US-Turkey relations have also been hurt by Turkey’s purchasing of a Russian anti-aircraft missile system last summer, which it recently began testing against US-made aircraft. 

President Trump, who claims to have a close relationship with Erdogan, has been against the passing of the resolution.

‘The right side of history’

Yesterday was the fourth attempt by the Senate to pass the resolution. In recent weeks, the White House has directed several senators to block the bill on the grounds that it could undercut negotiations with Turkey.

Republican Senator Kevin Cramer, who objected to the measure last week, said he had done so at the behest of the  White House because the vote would have taken place during the NATO summit in London in which President Trump and Turkish Prime Minister Recep Tayyip Erdogan were to take part. Cramer was a co-sponsor of a similar genocide resolution in 2017. 

Republican Senators Lindsey Graham and David Perdue objected to the previous two attempts to pass the resolution. Despite these objections, all three later indicated that they would no longer object to the resolution. 

The non-binding Senate Resolution was co-sponsored by Democratic Senator Robert Menendez and Republican Senator Ted Cruz. 

In a tearful address to the senate after the resolution passed, Menendez said it was ‘fitting and appropriate that the Senate stands on the right side of history’

‘As former UN Ambassador Samantha Power wrote in her Pulitzer Prize-winning book, “A Problem from Hell”, America’s nonresponse to the Turkish horrors established patterns that would be repeated’, he said.

‘We know all too well the horrors that would be repeated later in the 20th century with the Holocaust and other genocides around the world. Here in the Senate today, we break those patterns.’

The senator said he was ‘thankful that the resolution has passed at a time in which there are still survivors of the genocide who will be able to see that the Senate acknowledges what they went through.’

Menendez has worked to pass such a resolution since being elected to Senate in 2006. 

‘This is the third week in a row we have come to the Senate floor seeking to pass this resolution, and I’m grateful that today we have succeeded’, Senator Cruz stated. ‘This is a moment of truth that was far too long coming.’

Response to the vote

The vote was widely hailed both in Armenia and amongst the Armenian diaspora. 

During the vote, American-Armenian TV personality and entrepreneur Kim Kardashian-West asked her 153 million Instagram followers to call and ask their Senators to vote for Resolution 150. ‘Denial is the final stage of genocide… #facts,’ wrote Kardashian-West.

Prime Minister Pashinyan tweeted that ‘US Senate Resolution 150 is a victory of justice and truth. On behalf of the Armenian people worldwide, I express our profound appreciation to the Senate for this landmark legislation.’

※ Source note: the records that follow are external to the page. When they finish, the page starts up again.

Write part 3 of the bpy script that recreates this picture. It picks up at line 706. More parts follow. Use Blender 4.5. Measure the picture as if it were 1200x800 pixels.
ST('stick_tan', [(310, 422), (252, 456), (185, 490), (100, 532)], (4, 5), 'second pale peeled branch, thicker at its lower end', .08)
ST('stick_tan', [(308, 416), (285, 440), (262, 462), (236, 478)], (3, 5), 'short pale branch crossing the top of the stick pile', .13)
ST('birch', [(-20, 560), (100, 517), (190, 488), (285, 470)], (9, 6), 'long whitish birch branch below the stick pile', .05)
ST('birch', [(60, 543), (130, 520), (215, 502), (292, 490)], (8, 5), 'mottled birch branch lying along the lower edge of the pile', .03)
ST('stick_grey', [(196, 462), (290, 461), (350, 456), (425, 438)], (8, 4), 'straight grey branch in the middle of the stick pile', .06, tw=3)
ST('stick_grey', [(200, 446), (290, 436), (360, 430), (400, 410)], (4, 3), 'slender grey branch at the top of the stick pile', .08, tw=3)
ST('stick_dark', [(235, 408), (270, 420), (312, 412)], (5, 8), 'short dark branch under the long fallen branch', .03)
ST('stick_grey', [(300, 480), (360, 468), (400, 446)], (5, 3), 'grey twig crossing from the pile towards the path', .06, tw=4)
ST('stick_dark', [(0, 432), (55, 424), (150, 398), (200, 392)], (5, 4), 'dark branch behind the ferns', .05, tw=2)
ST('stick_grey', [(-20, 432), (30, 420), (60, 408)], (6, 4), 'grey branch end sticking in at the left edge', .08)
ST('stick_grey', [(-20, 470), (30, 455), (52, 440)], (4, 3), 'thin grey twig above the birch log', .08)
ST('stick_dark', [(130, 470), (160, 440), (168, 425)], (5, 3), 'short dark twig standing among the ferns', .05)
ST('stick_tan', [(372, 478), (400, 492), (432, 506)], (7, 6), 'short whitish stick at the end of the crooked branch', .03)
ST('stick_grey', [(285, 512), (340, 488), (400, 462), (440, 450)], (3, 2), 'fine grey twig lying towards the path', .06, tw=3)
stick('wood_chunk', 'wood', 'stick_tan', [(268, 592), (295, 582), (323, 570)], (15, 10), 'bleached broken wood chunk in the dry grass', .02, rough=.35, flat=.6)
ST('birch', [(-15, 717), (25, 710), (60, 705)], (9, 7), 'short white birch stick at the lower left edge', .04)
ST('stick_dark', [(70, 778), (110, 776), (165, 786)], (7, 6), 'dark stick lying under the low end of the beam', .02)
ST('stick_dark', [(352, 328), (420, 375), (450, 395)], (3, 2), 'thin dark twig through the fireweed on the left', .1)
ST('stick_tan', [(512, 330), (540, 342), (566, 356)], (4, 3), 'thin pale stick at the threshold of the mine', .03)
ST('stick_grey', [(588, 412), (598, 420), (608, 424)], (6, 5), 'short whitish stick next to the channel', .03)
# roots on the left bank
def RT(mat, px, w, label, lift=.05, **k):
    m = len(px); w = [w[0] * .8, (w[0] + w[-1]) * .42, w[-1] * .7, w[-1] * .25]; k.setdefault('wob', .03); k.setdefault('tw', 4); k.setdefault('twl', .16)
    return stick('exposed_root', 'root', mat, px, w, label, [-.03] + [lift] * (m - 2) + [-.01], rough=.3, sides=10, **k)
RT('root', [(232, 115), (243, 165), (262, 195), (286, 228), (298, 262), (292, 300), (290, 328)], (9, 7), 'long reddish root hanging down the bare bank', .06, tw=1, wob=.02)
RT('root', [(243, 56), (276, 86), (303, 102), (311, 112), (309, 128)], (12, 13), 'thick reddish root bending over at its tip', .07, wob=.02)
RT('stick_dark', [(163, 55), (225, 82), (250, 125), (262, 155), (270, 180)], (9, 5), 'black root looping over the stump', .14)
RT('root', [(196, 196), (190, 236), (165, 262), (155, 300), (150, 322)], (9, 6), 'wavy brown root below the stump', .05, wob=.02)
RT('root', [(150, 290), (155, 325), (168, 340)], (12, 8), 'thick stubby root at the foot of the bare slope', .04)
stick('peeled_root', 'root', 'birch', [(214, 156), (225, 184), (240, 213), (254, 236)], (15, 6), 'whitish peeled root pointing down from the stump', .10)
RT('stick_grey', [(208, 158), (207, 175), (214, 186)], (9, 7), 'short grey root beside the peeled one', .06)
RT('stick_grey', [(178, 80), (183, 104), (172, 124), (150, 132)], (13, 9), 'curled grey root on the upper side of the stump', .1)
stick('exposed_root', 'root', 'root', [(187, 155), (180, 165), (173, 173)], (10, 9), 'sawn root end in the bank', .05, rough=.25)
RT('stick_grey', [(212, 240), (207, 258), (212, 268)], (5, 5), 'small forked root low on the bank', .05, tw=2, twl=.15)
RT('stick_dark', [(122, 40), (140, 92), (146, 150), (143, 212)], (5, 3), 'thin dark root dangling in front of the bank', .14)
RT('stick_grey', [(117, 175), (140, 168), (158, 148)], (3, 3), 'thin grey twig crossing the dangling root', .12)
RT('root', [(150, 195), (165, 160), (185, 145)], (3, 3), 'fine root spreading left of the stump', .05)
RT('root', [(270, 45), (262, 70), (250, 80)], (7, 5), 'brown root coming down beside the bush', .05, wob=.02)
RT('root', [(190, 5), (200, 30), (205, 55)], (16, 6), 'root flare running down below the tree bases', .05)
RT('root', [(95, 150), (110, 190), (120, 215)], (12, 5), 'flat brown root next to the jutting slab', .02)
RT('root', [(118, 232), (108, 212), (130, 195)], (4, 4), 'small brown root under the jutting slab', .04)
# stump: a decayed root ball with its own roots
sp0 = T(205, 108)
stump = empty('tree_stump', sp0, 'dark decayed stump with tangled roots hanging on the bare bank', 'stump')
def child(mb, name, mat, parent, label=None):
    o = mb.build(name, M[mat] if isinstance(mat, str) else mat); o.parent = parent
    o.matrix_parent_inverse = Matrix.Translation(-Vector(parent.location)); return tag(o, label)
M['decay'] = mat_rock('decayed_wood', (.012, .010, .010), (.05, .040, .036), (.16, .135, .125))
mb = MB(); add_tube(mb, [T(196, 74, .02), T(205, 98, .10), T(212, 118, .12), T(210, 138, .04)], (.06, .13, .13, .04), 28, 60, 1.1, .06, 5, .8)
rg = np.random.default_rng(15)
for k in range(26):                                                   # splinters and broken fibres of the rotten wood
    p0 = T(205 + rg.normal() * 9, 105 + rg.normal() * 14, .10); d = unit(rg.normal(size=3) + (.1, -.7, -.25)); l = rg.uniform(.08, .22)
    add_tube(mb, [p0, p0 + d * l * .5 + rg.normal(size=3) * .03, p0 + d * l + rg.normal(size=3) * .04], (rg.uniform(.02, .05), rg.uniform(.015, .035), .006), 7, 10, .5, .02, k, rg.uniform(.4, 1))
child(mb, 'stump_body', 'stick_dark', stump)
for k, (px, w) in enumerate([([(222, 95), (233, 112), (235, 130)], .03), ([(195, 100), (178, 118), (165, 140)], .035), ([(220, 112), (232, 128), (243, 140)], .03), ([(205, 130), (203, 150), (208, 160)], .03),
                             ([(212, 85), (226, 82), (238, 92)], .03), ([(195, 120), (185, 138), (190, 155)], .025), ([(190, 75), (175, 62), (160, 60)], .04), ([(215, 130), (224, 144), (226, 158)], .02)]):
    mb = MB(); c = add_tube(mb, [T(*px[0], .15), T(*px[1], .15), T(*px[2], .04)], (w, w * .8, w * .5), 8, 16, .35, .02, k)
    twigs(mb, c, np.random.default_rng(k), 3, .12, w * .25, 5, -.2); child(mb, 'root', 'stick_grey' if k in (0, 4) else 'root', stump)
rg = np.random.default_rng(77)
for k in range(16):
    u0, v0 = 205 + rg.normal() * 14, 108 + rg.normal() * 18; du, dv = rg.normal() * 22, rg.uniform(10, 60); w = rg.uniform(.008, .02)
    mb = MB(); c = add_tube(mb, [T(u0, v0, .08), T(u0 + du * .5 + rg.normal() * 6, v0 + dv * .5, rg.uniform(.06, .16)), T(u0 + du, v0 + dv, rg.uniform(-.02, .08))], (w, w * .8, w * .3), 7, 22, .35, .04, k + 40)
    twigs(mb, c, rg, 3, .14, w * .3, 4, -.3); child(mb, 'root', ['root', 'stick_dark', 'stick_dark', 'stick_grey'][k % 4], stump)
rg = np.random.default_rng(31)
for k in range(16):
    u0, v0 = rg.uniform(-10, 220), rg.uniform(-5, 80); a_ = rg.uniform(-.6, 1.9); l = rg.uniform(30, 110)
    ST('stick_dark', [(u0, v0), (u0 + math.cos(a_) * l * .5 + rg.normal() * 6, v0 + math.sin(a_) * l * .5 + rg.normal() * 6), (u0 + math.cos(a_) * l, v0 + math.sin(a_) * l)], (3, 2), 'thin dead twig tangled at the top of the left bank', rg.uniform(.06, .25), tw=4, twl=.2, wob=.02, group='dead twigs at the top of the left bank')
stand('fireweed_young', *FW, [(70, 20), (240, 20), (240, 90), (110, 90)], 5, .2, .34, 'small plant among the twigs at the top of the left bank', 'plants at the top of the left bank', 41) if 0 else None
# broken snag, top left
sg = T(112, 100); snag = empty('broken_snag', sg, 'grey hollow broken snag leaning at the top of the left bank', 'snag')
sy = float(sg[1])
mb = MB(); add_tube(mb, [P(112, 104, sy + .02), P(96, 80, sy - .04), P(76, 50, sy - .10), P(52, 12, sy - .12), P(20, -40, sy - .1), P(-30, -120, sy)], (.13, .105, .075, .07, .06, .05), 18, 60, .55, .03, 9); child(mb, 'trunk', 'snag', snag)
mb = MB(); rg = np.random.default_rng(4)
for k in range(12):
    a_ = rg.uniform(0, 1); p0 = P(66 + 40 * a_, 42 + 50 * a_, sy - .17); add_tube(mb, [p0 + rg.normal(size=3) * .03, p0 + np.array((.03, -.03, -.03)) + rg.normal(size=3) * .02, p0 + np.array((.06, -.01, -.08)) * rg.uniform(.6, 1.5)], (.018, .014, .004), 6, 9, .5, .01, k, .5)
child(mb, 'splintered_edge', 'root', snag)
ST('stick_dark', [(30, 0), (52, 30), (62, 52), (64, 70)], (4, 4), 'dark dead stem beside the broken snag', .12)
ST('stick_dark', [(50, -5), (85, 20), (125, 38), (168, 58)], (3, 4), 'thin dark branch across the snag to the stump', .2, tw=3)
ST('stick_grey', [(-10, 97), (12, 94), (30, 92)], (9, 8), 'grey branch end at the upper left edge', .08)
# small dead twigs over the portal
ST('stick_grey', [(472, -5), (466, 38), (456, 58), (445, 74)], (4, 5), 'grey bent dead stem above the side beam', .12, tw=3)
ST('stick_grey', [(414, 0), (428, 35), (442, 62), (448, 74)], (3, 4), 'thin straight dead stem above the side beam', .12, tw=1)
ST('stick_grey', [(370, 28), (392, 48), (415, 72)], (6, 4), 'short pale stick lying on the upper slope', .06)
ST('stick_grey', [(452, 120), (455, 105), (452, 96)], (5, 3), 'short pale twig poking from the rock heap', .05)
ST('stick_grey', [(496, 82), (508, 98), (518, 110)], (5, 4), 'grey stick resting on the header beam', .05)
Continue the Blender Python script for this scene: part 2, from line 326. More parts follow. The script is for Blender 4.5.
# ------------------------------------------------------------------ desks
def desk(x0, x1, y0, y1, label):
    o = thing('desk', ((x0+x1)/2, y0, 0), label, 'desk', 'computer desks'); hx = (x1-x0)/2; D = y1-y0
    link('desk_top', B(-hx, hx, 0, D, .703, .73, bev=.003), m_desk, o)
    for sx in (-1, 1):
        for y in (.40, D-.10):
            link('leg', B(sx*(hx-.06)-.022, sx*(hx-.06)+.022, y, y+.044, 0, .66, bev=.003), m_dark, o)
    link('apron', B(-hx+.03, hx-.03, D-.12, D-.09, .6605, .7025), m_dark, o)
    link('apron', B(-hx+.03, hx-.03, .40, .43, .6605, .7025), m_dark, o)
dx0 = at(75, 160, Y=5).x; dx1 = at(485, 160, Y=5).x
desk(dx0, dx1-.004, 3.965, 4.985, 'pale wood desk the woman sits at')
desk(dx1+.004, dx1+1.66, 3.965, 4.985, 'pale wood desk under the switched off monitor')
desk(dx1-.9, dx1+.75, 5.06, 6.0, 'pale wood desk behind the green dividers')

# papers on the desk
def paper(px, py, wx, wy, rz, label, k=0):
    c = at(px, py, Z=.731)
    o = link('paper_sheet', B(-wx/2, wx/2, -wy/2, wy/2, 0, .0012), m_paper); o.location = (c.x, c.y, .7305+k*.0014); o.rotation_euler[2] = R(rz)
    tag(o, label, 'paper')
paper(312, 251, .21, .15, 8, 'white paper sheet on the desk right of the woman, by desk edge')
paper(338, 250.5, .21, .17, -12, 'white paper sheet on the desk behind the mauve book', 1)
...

American-Armenian singer Cher also took to Twitter to express joy at the resolution’s passage. ‘God bless fellow Armenians all over the world’, the pop icon wrote. 

The reaction in Turkey was also swift. Turkish presidential spokesperson Fahrettin Altun tweeted after the vote that ‘the behaviour of some members of the US Congress is damaging the Turkish-American ties. […] the Armenian resolution that passed today in the Senate endanger the future of our bilateral relationship.’

Senate Resolution 150 is non-binding and the White House has not yet responded and is not obligated to abide by the resolution’s provisions.